One of a number of aviation-themed stories released in 1927, Now We’re in the Air incorporates leftover aerial and battle footage from Wings, visible in the Armistice scene in the last reel.
Shot between August 1 and September 8 at Paramount’s studio in Hollywood, the production also made use of a local ranch, an airfield, and an amusement pier in Venice, California.
Fifteen airplanes were hired, among them a seventy-six-foot Martin Bomber, which was deliberately wrecked in one of the film’s “big thrill scenes.”

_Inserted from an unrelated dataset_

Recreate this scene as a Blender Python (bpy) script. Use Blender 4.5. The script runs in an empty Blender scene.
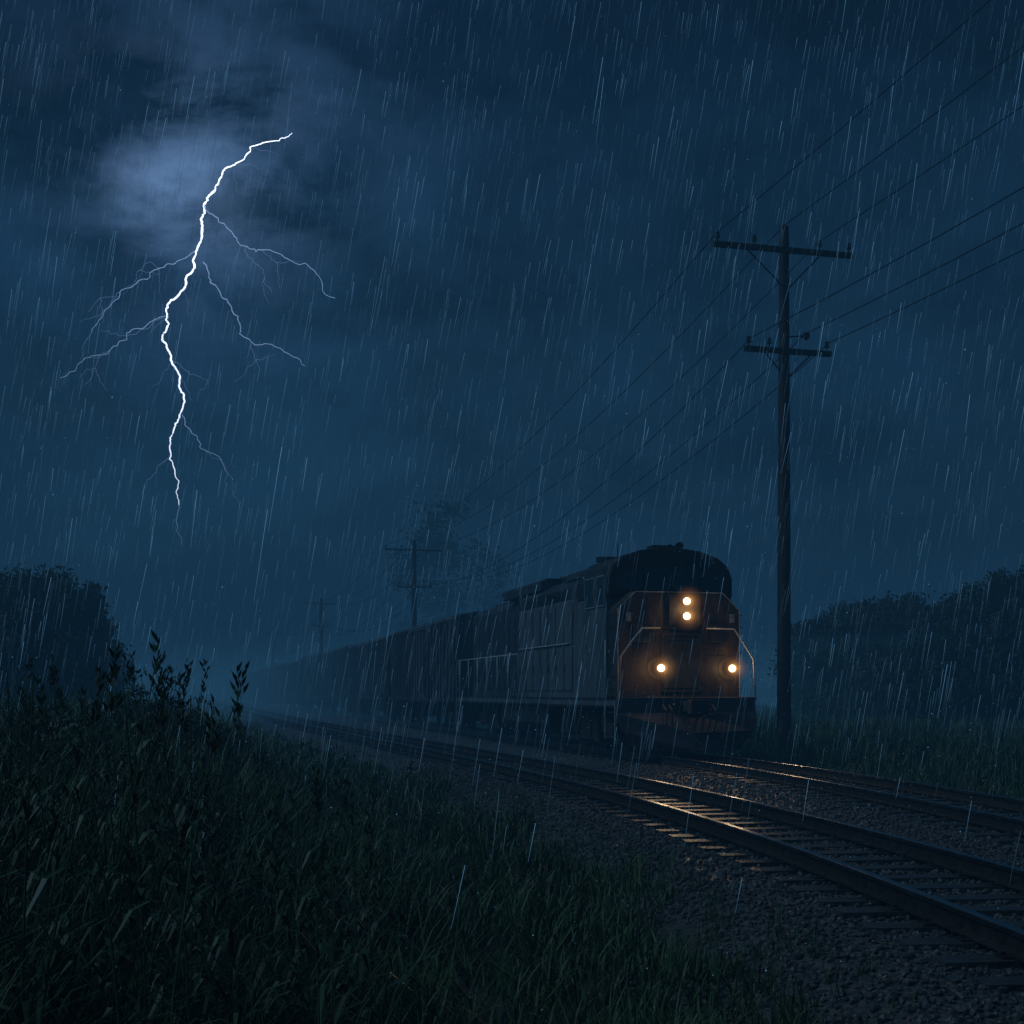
import bpy, math, random
import numpy as np
from mathutils import Vector, Matrix
rng=np.random.default_rng(7); random.seed(7)
S=bpy.context.scene
F=1300.0; CH=1.41; HZ=692.0
# ------------------------------------------------ helpers
def link(o,parent=None):
    S.collection.objects.link(o)
    if parent: o.parent=parent
    return o
def mesh_np(name,v,f,mats,parent=None,smooth=False,midx=None):
    """v (N,3), f (M,k)"""
    v=np.asarray(v,dtype=np.float32); f=np.asarray(f,dtype=np.int32)
    m=bpy.data.meshes.new(name); k=f.shape[1]
    m.vertices.add(len(v)); m.vertices.foreach_set("co",v.ravel())
    m.loops.add(f.size); m.loops.foreach_set("vertex_index",f.ravel())
    m.polygons.add(len(f)); m.polygons.foreach_set("loop_start",np.arange(0,f.size,k,dtype=np.int32))
    m.polygons.foreach_set("loop_total",np.full(len(f),k,dtype=np.int32))
    if midx is not None: m.polygons.foreach_set("material_index",np.asarray(midx,dtype=np.int32))
    m.polygons.foreach_set("use_smooth",np.full(len(f),smooth))
    for a in (mats if isinstance(mats,(list,tuple)) else [mats]): m.materials.append(a)
    m.update(calc_edges=True)
    return link(bpy.data.objects.new(name,m),parent)
class MB:
    """small mesh builder with material slots"""
    def __init__(s): s.v=[];s.f=[];s.m=[];s.mats=[]
    def mi(s,mat):
        if mat not in s.mats: s.mats.append(mat)
        return s.mats.index(mat)
    def add(s,vs,fs,mat):
        b=len(s.v); s.v+= [tuple(p) for p in vs]; i=s.mi(mat)
        for f in fs: s.f.append([b+j for j in f]); s.m.append(i)
    def box(s,x0,x1,y0,y1,z0,z1,mat):
        vs=[(x0,y0,z0),(x1,y0,z0),(x1,y1,z0),(x0,y1,z0),(x0,y0,z1),(x1,y0,z1),(x1,y1,z1),(x0,y1,z1)]
        s.add(vs,[(0,3,2,1),(4,5,6,7),(0,1,5,4),(1,2,6,5),(2,3,7,6),(3,0,4,7)],mat)
    def ext_y(s,prof,y0,y1,mat,sc=1.0):
        n=len(prof); vs=[(x,y0,z) for x,z in prof]+[(x*sc,y1,z) for x,z in prof]
        fs=[tuple(range(n))[::1],tuple(range(2*n-1,n-1,-1))]+[(i,i+n,(i+1)%n+n,(i+1)%n) for i in range(n)]
        s.add(vs,fs,mat)
    def ext_x(s,prof,x0,x1,mat):
        n=len(prof); vs=[(x0,y,z) for y,z in prof]+[(x1,y,z) for y,z in prof]
        fs=[tuple(range(n)),tuple(range(2*n-1,n-1,-1))]+[(i,i+n,(i+1)%n+n,(i+1)%n) for i in range(n)]
        s.add(vs,fs,mat)
    def tube(s,pts,r,mat,n=6,cap=True):
        pts=[Vector(p) for p in pts]; rs=r if isinstance(r,(list,tuple)) else [r]*len(pts)
        vs=[];fs=[]
        for i,p in enumerate(pts):
            d=(pts[min(i+1,len(pts)-1)]-pts[max(i-1,0)])
            if d.length<1e-9: d=Vector((0,0,1))
            d.normalize(); a=d.cross(Vector((0.13,0.31,1)) if abs(d.z)<.9 else Vector((1,.2,0))).normalized(); b=d.cross(a)
            for k in range(n):
                t=2*math.pi*k/n; vs.append(p+(a*math.cos(t)+b*math.sin(t))*rs[i])
        for i in range(len(pts)-1):
            for k in range(n):
                fs.append((i*n+k,i*n+(k+1)%n,(i+1)*n+(k+1)%n,(i+1)*n+k))
        if cap: fs.append(tuple(range(n))[::-1]); fs.append(tuple((len(pts)-1)*n+k for k in range(n)))
        s.add(vs,fs,mat)
    def obj(s,name,parent=None,bevel=0,smooth=False):
        m=bpy.data.meshes.new(name); m.from_pydata(s.v,[],s.f)
        for a in s.mats: m.materials.append(a)
        m.polygons.foreach_set("material_index",s.m)
        m.polygons.foreach_set("use_smooth",[smooth]*len(s.f)); m.update()
        import bmesh
        bm=bmesh.new(); bm.from_mesh(m); bmesh.ops.recalc_face_normals(bm,faces=bm.faces); bm.to_mesh(m); bm.free()
        o=link(bpy.data.objects.new(name,m),parent)
        if bevel:
            b=o.modifiers.new("bevel","BEVEL"); b.width=bevel; b.segments=2; b.limit_method='ANGLE'; b.angle_limit=math.radians(35)
        return o
def newmat(name):
    m=bpy.data.materials.new(name); m.use_nodes=True; nt=m.node_tree; return m,nt,nt.nodes,nt.links
def pbr(name,c1,c2,scale=3.0,rough=.5,rough2=None,metal=0,bump=0.0,bscale=40,spec=.5,stretch=(1,1,1),coord='Object',rand=0,detail=6):
    m,nt,N,L=newmat(name); B=N["Principled BSDF"]
    tc=N.new("ShaderNodeTexCoord"); mp=N.new("ShaderNodeMapping"); mp.inputs['Scale'].default_value=stretch
    L.new(tc.outputs[coord],mp.inputs[0])
    nz=N.new("ShaderNodeTexNoise"); nz.inputs['Scale'].default_value=scale; nz.inputs['Detail'].default_value=detail; nz.inputs['Roughness'].default_value=.65
    L.new(mp.outputs[0],nz.inputs['Vector'])
    cr=N.new("ShaderNodeValToRGB"); cr.color_ramp.elements[0].position=.35; cr.color_ramp.elements[1].position=.68
    cr.color_ramp.elements[0].color=(*c1,1); cr.color_ramp.elements[1].color=(*c2,1)
    L.new(nz.outputs[0],cr.inputs[0]); col=cr.outputs[0]
    if rand:
        oi=N.new("ShaderNodeObjectInfo"); hs=N.new("ShaderNodeHueSaturation"); mr=N.new("ShaderNodeMapRange")
        mr.inputs[3].default_value=1-rand; mr.inputs[4].default_value=1+rand
        L.new(oi.outputs['Random'],mr.inputs[0]); L.new(mr.outputs[0],hs.inputs['Value']); L.new(col,hs.inputs['Color']); col=hs.outputs[0]
    L.new(col,B.inputs['Base Color'])
    if rough2 is None: rough2=min(1,rough+.2)
    mr=N.new("ShaderNodeMapRange"); mr.inputs[1].default_value=.3; mr.inputs[2].default_value=.7; mr.inputs[3].default_value=rough; mr.inputs[4].default_value=rough2
    L.new(nz.outputs[0],mr.inputs[0]); L.new(mr.outputs[0],B.inputs['Roughness'])
    B.inputs['Metallic'].default_value=metal; B.inputs['Specular IOR Level'].default_value=spec
    if bump:
        n2=N.new("ShaderNodeTexNoise"); n2.inputs['Scale'].default_value=bscale; n2.inputs['Detail'].default_value=3; L.new(tc.outputs[coord],n2.inputs['Vector'])
        bp=N.new("ShaderNodeBump"); bp.inputs['Strength'].default_value=bump; bp.inputs['Distance'].default_value=.02
        L.new(n2.outputs[0],bp.inputs['Height']); L.new(bp.outputs[0],B.inputs['Normal'])
    return m
def emit(name,c,s,samp=False):
    m,nt,N,L=newmat(name); N.remove(N["Principled BSDF"]); e=N.new("ShaderNodeEmission")
    e.inputs[0].default_value=(*c,1); e.inputs[1].default_value=s; L.new(e.outputs[0],N["Material Output"].inputs[0])
    if not samp: m.cycles.emission_sampling='NONE'
    return m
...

The film’s cinematographer Harry Perry photographed two other notable aviation pictures, Wings (1927) and Hell’s Angels (1930), and was nominated for an Academy Award in cinematography (with Tony Guadio) for the latter, produced by Howard Hughes.
Raymond Hatton and Wallace Beery were a popular comedy team in the late silent era and Now We’re in the Air is one of the duo’s “service comedies.” The year prior, Paramount released Behind the Front and We’re in the Navy Now, both directed by Brooks’s husband, Eddie Sutherland.

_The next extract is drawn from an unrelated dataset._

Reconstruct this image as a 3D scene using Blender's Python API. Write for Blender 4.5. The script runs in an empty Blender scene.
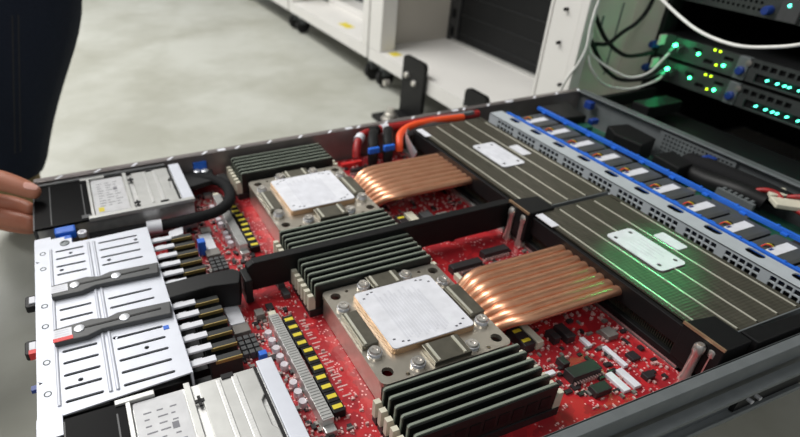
import bpy, math, random
from mathutils import Vector
from mathutils.bvhtree import BVHTree
SC = bpy.context.scene
COL = SC.collection
U = 4.0 / 3.0 * 1e-3            # one drawing unit (all numbers below) in metres
random.seed(7)

# ------------------------------------------------------------------ camera
cam = bpy.data.cameras.new('camera'); camo = bpy.data.objects.new('camera', cam); COL.objects.link(camo)
camo.location = (66.8 * U, -145.6 * U, 280.2 * U)
camo.rotation_mode = 'XYZ'
camo.rotation_euler = (math.radians(90 - 33.805), math.radians(0.054), math.radians(-22.364))
cam.sensor_width = 36; cam.lens = 575.6 * 36 / 800
cam.shift_x = 87.15 / 800; cam.shift_y = 18.49 / 800
cam.clip_start = 0.01; cam.clip_end = 100
cam.dof.use_dof = True; cam.dof.focus_distance = 0.50; cam.dof.aperture_fstop = 6.0
SC.camera = camo
# ------------------------------------------------------------------ world, lights, exposure
w = bpy.data.worlds.new('world'); SC.world = w; w.use_nodes = True
w.node_tree.nodes['Background'].inputs[0].default_value = (0.93, 0.97, 1.0, 1)
w.node_tree.nodes['Background'].inputs[1].default_value = 0.26
def area(name, loc, size, power, target, col=(1, .985, .95)):
    l = bpy.data.lights.new(name, 'AREA'); l.shape = 'RECTANGLE'; l.size, l.size_y = size; l.energy = power; l.color = col
    o = bpy.data.objects.new(name, l); COL.objects.link(o); o.location = loc
    o.rotation_euler = (Vector(target) - Vector(loc)).to_track_quat('-Z', 'Y').to_euler(); return o
area('ceiling_tube_far', (-0.5, 3.2, 2.4), (0.5, 3.0), 95, (-0.5, 3.2, 0))
area('ceiling_tube_near', (-0.9, 1.5, 2.4), (0.5, 2.0), 70, (-0.5, 1.0, 0))
area('added_fill_aisle', (-0.9, -1.4, 2.4), (0.4, 1.4), 17, (0.3, 0.0, 0))  # added fill lamp, brightens the cream wall inside the rack
SC.view_settings.view_transform = 'Standard'; SC.view_settings.look = 'None'
SC.view_settings.exposure = 0.0; SC.view_settings.gamma = 1.0; SC.view_settings.use_curve_mapping = False

# ------------------------------------------------------------------ materials
def lin(c): return tuple((x / 255 / 12.92) if x / 255 <= .04045 else ((x / 255 + .055) / 1.055) ** 2.4 for x in c) + (1,)
def mat(name, c, rough=.5, metal=0., c2=None, scale=80., mix=.5, bump=0., bscale=None, emit=None, es=0., stretch=(1, 1, 1), spec=.5, wavex=None):
    m = bpy.data.materials.new(name); m.use_nodes = True; nt = m.node_tree; N = nt.nodes; Lk = nt.links
    b = N['Principled BSDF']; b.inputs['Base Color'].default_value = lin(c)
    b.inputs['Roughness'].default_value = rough; b.inputs['Metallic'].default_value = metal
    b.inputs['Specular IOR Level'].default_value = spec
    tc = N.new('ShaderNodeTexCoord'); mp = N.new('ShaderNodeMapping'); mp.inputs['Scale'].default_value = stretch
    Lk.new(tc.outputs['Object'], mp.inputs['Vector'])
    no = N.new('ShaderNodeTexNoise'); no.inputs['Scale'].default_value = scale; no.inputs['Detail'].default_value = 4
    Lk.new(mp.outputs[0], no.inputs['Vector'])
    cr = N.new('ShaderNodeValToRGB'); cr.color_ramp.elements[0].position = .5 - mix / 2; cr.color_ramp.elements[1].position = .5 + mix / 2
    cr.color_ramp.elements[0].color = lin(c); cr.color_ramp.elements[1].color = lin(c2 if c2 else tuple(min(255, x * 1.08 + 2) for x in c))
    Lk.new(no.outputs['Fac'], cr.inputs[0]); Lk.new(cr.outputs[0], b.inputs['Base Color'])
    if bump:
        bp = N.new('ShaderNodeBump'); bp.inputs['Strength'].default_value = bump; bp.inputs['Distance'].default_value = .001
        if wavex:
            wv = N.new('ShaderNodeTexWave'); wv.bands_direction = wavex; wv.inputs['Scale'].default_value = bscale
            Lk.new(mp.outputs[0], wv.inputs['Vector']); Lk.new(wv.outputs['Fac'], bp.inputs['Height'])
        else:
            n2 = N.new('ShaderNodeTexNoise'); n2.inputs['Scale'].default_value = bscale or scale
            Lk.new(mp.outputs[0], n2.inputs['Vector']); Lk.new(n2.outputs['Fac'], bp.inputs['Height'])
        Lk.new(bp.outputs[0], b.inputs['Normal'])
    if emit:
        b.inputs['Emission Color'].default_value = lin(emit); b.inputs['Emission Strength'].default_value = es
    return m
M = {}
M['steel'] = mat('galvanised_steel', (200, 202, 206), .42, .75, (220, 222, 228), 60)
M['tray'] = mat('bright_steel_sheet', (196, 199, 208), .5, .25, (206, 209, 218), 40)
M['silver'] = mat('brushed_silver', (196, 196, 194), .38, .8, (222, 221, 218), 120, stretch=(1, 8, 1))
M['ivory_metal'] = mat('pale_anodised_metal', (176, 176, 173), .42, .5, (192, 192, 189), 60)
M['wall_metal'] = mat('dark_chassis_steel', (128, 122, 120), .38, .6, (146, 138, 136), 40)
M['rail_metal'] = mat('grey_rail_steel', (112, 117, 119), .5, .45, (124, 129, 131), 50)
M['cooler'] = mat('nickel_plate', (200, 193, 180), .3, .85, (214, 207, 194), 90)
M['clamp'] = mat('dark_nickel_clamp', (104, 102, 92), .38, .75, (124, 120, 108), 90)
M['fin'] = mat('dark_fin_aluminium', (68, 66, 57), .42, .6, (112, 108, 96), 200, stretch=(6, .25, 6), bump=.25, bscale=330, wavex='Y')
M['seam'] = mat('bright_fin_edge', (205, 203, 190), .35, .5)
M['copper'] = mat('copper_pipe', (220, 158, 124), .36, .85, (230, 176, 142), 70)
M['copper_dark'] = mat('copper_base', (176, 146, 116), .4, .7)
M['white'] = mat('white_label', (206, 207, 213), .5)
M['labelgrey'] = mat('silver_label', (188, 188, 190), .45)
M['print_mid'] = mat('mid_grey_print', (110, 110, 116), .6)
M['print'] = mat('grey_print', (196, 197, 204), .6)
M['print_dark'] = mat('dark_print', (60, 60, 70), .6)
M['black'] = mat('black_plastic', (15, 15, 16), .5, 0, (20, 20, 21), 90, spec=.3)
M['black_gloss'] = mat('black_gloss_panel', (9, 9, 10), .4, 0, (11, 11, 12), 60, spec=.05)
M['charcoal'] = mat('charcoal_plastic', (62, 63, 64), .5, 0, (72, 73, 74), 80)
M['dimm'] = mat('dark_green_module', (14, 17, 16), .5, 0, (19, 23, 21), 90)
M['dimm_edge'] = mat('grey_green_board_edge', (126, 134, 122), .45, .2)
M['ivory'] = mat('ivory_latch', (196, 192, 174), .5)
M['socket'] = mat('black_socket', (24, 24, 26), .5)
M['fansteel'] = mat('pale_zinc_sheet', (186, 193, 198), .5, .3, (196, 203, 208), 60)
M['blue'] = mat('blue_plastic', (30, 96, 200), .45, 0, (38, 108, 214), 60)
M['blue_dark'] = mat('dark_blue_plastic', (24, 52, 122), .45)
M['cream'] = mat('cream_rack_paint', (214, 210, 198), .5, 0, (222, 218, 207), 8)
M['rackwhite'] = mat('white_rack_paint', (214, 212, 208), .42, 0, (221, 219, 215), 8)
M['greybeige'] = mat('grey_beige_panel', (178, 173, 164), .5, 0, (186, 181, 172), 8)
M['rackdark'] = mat('dark_rack_metal', (19, 20, 21), .55, .1, (25, 26, 27), 20, spec=.3)
M['srvgrey'] = mat('dark_grey_server_face', (62, 66, 65), .5, .4, (74, 78, 77), 60)
M['green_pcb'] = mat('green_board', (22, 74, 58), .45, 0, (40, 96, 78), 300)
M['brass'] = mat('brass_pad', (150, 130, 78), .4, .6)
M['yellow'] = mat('yellow_coil_mark', (206, 188, 50), .5)
M['orange'] = mat('orange_sleeve', (226, 78, 34), .5)
M['red_sleeve'] = mat('red_cable_sleeve', (170, 34, 32), .5, 0, (120, 20, 24), 160)
M['redplast'] = mat('red_sticker', (206, 44, 44), .5)
M['whitecable'] = mat('white_cable_jacket', (214, 214, 210), .45)
M['sleeve'] = mat('black_braided_sleeve', (12, 12, 13), .8, 0, (26, 26, 28), 700, bump=.6, bscale=900, spec=.2)
M['alu_cap'] = mat('capacitor_top', (214, 206, 212), .35, .5)
M['chrome'] = mat('chrome_pin', (214, 210, 204), .28, .85)
M['chip'] = mat('chip_black', (38, 34, 36), .45)
M['chipgrey'] = mat('grey_component', (120, 116, 112), .45, .3)
M['smd'] = mat('pale_component', (214, 190, 186), .5, 0, (180, 120, 116), 900)
M['skin'] = mat('skin', (172, 108, 84), .5, 0, (188, 124, 98), 30, bump=.25, bscale=220)
M['nail'] = mat('fingernail', (224, 172, 158), .25)
M['denim'] = mat('dark_denim', (24, 30, 42), .85, 0, (36, 43, 57), 500, bump=.3, bscale=900, spec=.2)
M['stitch'] = mat('denim_stitching', (40, 40, 42), .8)
M['tan'] = mat('tan_leather', (168, 148, 100), .7, 0, (140, 120, 80), 60)
M['shirt'] = mat('dark_shirt', (40, 44, 52), .85)
M['hair'] = mat('dark_hair', (30, 22, 18), .6)
M['edgegrey'] = mat('dark_grey_edge', (44, 45, 46), .5)
M['ribgrey'] = mat('light_grey_contacts', (158, 158, 156), .45, .3)
M['fangrey'] = mat('grey_fan_plastic', (66, 68, 68), .5, 0, (74, 76, 76), 60)
M['rubber'] = mat('black_rubber', (20, 20, 20), .8)
M['led_green'] = mat('green_led', (60, 255, 140), .4, emit=(60, 255, 150), es=14)
M['led_teal'] = mat('teal_led', (60, 255, 200), .4, emit=(90, 255, 210), es=5)
M['led_lime'] = mat('lime_led', (190, 240, 30), .4, emit=(190, 235, 30), es=4)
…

Early on, William Wellman, James Cruze, and even Mauritz Stiller were announced as director but Frank R. Strayer was eventually assigned the project. Also an actor, writer, and producer, he has directing credits totaling ninety titles, including thirteen movies in the series based on the Blondie comic strip.
Brooks plays twin sisters—“Griselle” raised German and “Grisette” raised French—who are the love interests of the two goofy fliers. Only Grisette appears in the surviving fragment, in a black tutu. The French actor and silent-era director Émile Chautard plays Brooks’s father, the carnival barker, and the stern-faced Fred Kohler has an uncredited appearance as an officer.
Released as sound was coming in, Now We’re in the Air almost had dialogue scenes added to it, according to Brooks. The distinction of the first Paramount film with added dialogue actually goes to another picture featuring Brooks, 1928’s Beggars of Life.
Despite its reliance on crude humor, the Beery-Hatton film was generally liked by the critics and did big box office wherever it showed. It enjoyed an extended run in New York City and ran for a month in San Francisco, at a time when most new releases played only one week. It opened simultaneously in five theaters in Boston, where one reviewer wrote that the audience “was so moved by mirth that they were close to tears.”
Several reviews singled out Brooks, with the New York Post sardonically noting, “Louise Brooks wanders in and out between gags. She is very beautiful. She is especially beautiful when seen beside Mr. Berry.”
All’s well that ends well. Mae Tinee, the cine-pseudonymously named Chicago Tribune critic, put it this way: “Louise Brooks as twins, is—are—a beautiful foil for the stars and if you think she doesn’t marry both of them before the picture ends, why, cogitate again, my darlings.”
Though silent, it continued to be shown into the early sound era. In January 1930, it played Fairbanks in a pre-statehood Alaska, and, in December 1931, in the city of Darwin in Australia’s Northern Territory. Now We’re in the Air then faded into obscurity, until a hunch led to surviving fragments in Prague.